Tag: The Transmission of Affect

Affective Contagion: Social Practices and the Problem of the Uncanny (4 of 5)

The Atmosphere of Affect…

A big influence on Thrift’s notion of affective contagion is Teresa Brennan’s The Transmission of Affect. So not surprisingly this book too becomes a target for Wetherell’s critique, particularly Brennan’s choice of words. Perhaps transmission is not the right word? It seems to imply that contagion spreads between self-contained individuals – not Brennan’s intention it must be said, as Wetherell later concedes. But the word does make us think of old communication models which to some extent present messages as locked inside the encoding/decoding minds of senders and receivers, as well as pushing them through the sealed, noiseless channels they communicate through (see Genosko’s new book on communication models to dispel such notions). However, what Brennan is really getting at in her sadly incomplete but wonderful little book is what she calls the atmosphere of affect.

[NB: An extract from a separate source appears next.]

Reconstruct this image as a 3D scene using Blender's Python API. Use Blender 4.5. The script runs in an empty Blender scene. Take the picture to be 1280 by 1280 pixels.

Brennan's The Transmission of Affect
Brennan's The Transmission of Affect

This is not a readable atmosphere as Wetherell would like it to be (p. 146). The atmosphere is not a text! Brennan considers instead senses outside of representational space, and in doing so introduces, among other spreading phenomena, the contagions of pheromones. Indeed, Brennan uses smell as an example to help us rethink the relations that connect self to other by dipping below conscious states of meaningful message sending. Similarly, and in sharp contrast to the representational viewpoint in which identity and social practice define the flow, the object, and the kind of affects a crowd display (p. 148), Tarde considered how the imitative microrelation guides the flow of the crowd. This is a neurological relation as much as it is a relation to pheromones, but it is, like Brennan’s atmosphere, all about a porous and mostly unconscious self/other relation.